Like President-elect Donald Trump, Cuomo is big on upgrading infrastructure and he has worked frantically in recent months to ensure the deadline for the new stations’ opening is met.

New Yorkers have been waiting since 1929 for a subway running underneath Second Avenue, a north-south artery along the eastern side of Manhattan.

The new segment will extend the existing Q line with stations on 72nd, 86th and 96th Streets, at a cost of $4.4 billion.

After the idea was first floated, it was delayed by the Great Depression in the 1930s, then emerged again after World War II.

It even gets mentioned in the hit TV series “Mad Men.” A real estate agent tells one of the characters in the show that her apartment on the Upper East Side will quadruple in value after the new subway line opens.

‘50-50’

New Yorkers have been worn down by decades of waiting, so some doubt the stations will open on time.

“I give it a 50/50 chance,” said Jane Gaillard, an interior decorator who lives in the Upper East Side. 

“I have been living in the neighborhood since 1967 and we have been talking about it since. I won’t be on the first trains. I don’t feel it’s going to work very well in the beginning,” Gaillard added.

The largest American city and its 8.5 million people badly need a subway extension.

Ridership has risen steadily in recent years. It is still far from that of big Asian grids in Tokyo, Beijing or Seoul, but the New York subway and its 422 stations open 24 hours a day posted nearly 1.8 billion trips in 2015, more than Paris or London. 

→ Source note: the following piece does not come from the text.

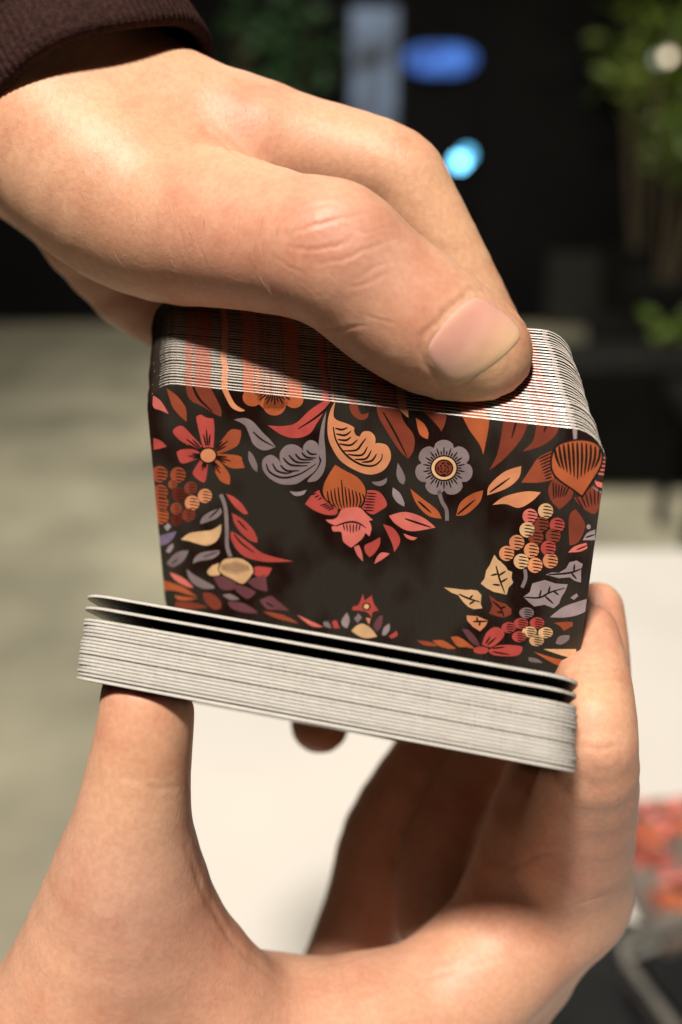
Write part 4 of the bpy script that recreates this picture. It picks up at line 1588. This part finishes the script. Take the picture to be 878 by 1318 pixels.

The subway opened in 1904 and most of the grid dates back to before 1940. There has been little investment in it other than maintenance, and those outlays of money have not always been a success. The 34th St.-Hudson Yards station, which opened in September 2015, quickly sprang a leak that disabled part of it.

By the 1970s, when Seoul was building its own new metro, New York was on the brink of bankruptcy. The subway quickly deteriorated, accumulating wear and tear that the city could not keep up with.

Many lines are overcrowded, beginning with the ones that cross Manhattan and run to the Bronx along Lexington Avenue.

At rush hour, riders often have to let several packed trains rush by before they can fit in one.

The extension has its critics. They say that despite the hefty price tag and the 200,000 riders expected to use the line each day, the improvement will be only tiny.

“I am never going to use it. It’s not going to help anybody I know. It’s a complete misrepresentation to call it the Second Avenue line,” said Valerie Mason, president of the East 72nd street neighborhood association.

Indeed, this project falls well short of the original idea of a full-fledged line running north-south in the east of Manhattan.

The extended line is meant to one day run the length of Manhattan, from the southern tip of the island to Harlem at the top, helping to relieve the burden on other oversaturated lines at a cost of $6 billion.

But the current project is so far behind schedule that no one dares set a completion date for the second stage.